Shelter moves from church to church

December 02, 1996


Staff Writer

Harry, whose grizzled appearance belies his 53 years, spends his days huddled in doorways trying to keep warm.

Homeless for the last 31/2 years, Harry used to spend nights seeking shelter from the elements in a narrow alley between buildings in downtown Hagerstown or, when possible, at a friend's house.

But this winter Harry, who declined to give his last name, has found a warm, safe and inviting place to spend the nights, even if his cot will move around town a bit.

The Washington County Cold Weather Homeless Shelter, which opened Nov. 17 at Christ's Reformed Church at 130 W. Franklin St., rotated Sunday to its second church, North Side Mennonite at 716 N. Locust St.


Organizers say the shelter, which moves to a different church every two weeks, is operating smoothly and sheltered between 11 and 13 people most nights last week. It is open 7 p.m. to 7 a.m. every day until mid-March.

"It's a heck of a nice shelter," Harry said. "The only thing they're trying to do there is to keep you out of the cold ... They treat us like angels."

Some of the men who use the shelter helped move it to North Side Mennonite Church, James Martin, the shelter manager there, said.

Carrol Springer, a social worker and assistant director of adult, child and family services in Washington County for the Department of Social Services, said she helped start a similar cold weather shelter in Frederick County about six years ago.

That shelter is now serving more than 40 people a night, Springer said.

On any given night in Washington County at least 100 people are homeless and 35 to 50 of them sleep outside, according to estimates by area service agencies, volunteers and recent government studies.

This new shelter, organized by volunteers from local churches, the Washington County Taskforce on Homelessness, and REACH, which stands for the Religious Effort to Assist and Care for the Homeless, was designed as "the shelter of last resort for people who can't get into other shelters because they're full or they don't meet the admittance requirements," Springer said.

Existing shelters in the county tend to serve specific populations: CASA and the Salvation Army serve women and children; the Community Action Council and St. John's Shelter serve families and the Union Rescue Mission shelters unemployed men but generally doesn't take anyone who has been drinking that day.

"Who really has been left out in the cold is homeless, single men, especially if they have an addictions problem or are mentally ill," Springer said.

Several officials of other shelters in Hagerstown welcomed the new addition.

"It really fills a need in the community," said the Rev. Ellen Hurwitz, case manager at St.

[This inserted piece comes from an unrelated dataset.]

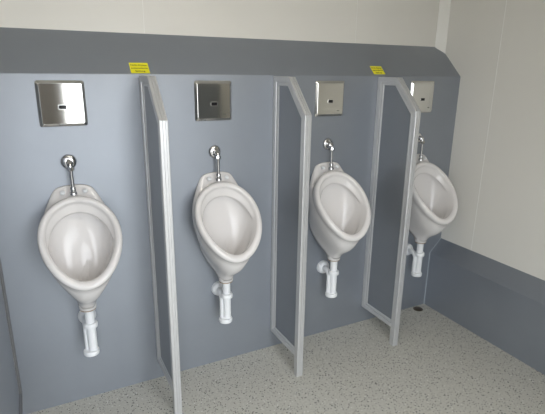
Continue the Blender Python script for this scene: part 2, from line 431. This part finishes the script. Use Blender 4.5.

John's Shelter for the Homeless. "The shelters which we have now each have a place but there was a gap."

On opening night the Hagerstown shelter served two men, recruited off the streets by Springer. "They were very appreciative of having some place to go," Springer said.

Since then "it's grown every night," she said.

Shelter clients sign in and then are apprised of the rules, which include no smoking, drinking, fighting or weapons in the shelter, she said.

Everyone is issued a blanket, pillow, towel, wash cloth and sanitary items like soap if needed, Springer said. Then they get a cup of hot soup and a piece of bread to eat.

There are magazines and newspapers to read and cards to play but most of the shelter clients go to bed early, she said.

"They're tired either from working or being out on the street," Springer said.

Some of the men who use the shelter work part-time or at temporary jobs but they haven't earned enough money yet to afford housing, said Judy Bowman, shelter manager at Christ's Reformed Church.

So far close to 100 volunteers from the community have been trained to help out at the shelter, Springer said.

Sixty-five volunteers helped out in the first two weeks, Bowman said.

The Cookie Jar bakery has donated leftover pastries and doughnuts to the shelter, which are distributed along with hot coffee in the morning, Springer said.

"The saddest part is when they would say to us at 7 a.m. `where do we go now,'" Bowman said.

Two Department of Social Services social workers visit the shelter twice a week to answer questions about jobs and available services, she said.

Springer estimates that the five month shelter will cost a total of about $20,000 to operate, with the main expense being the security guard on duty each night.

"We don't have quite enough money to fund this for the whole time," she said, so the shelter has applied to the City of Hagerstown for funds.

The county has donated use of about 20 cots to the shelter.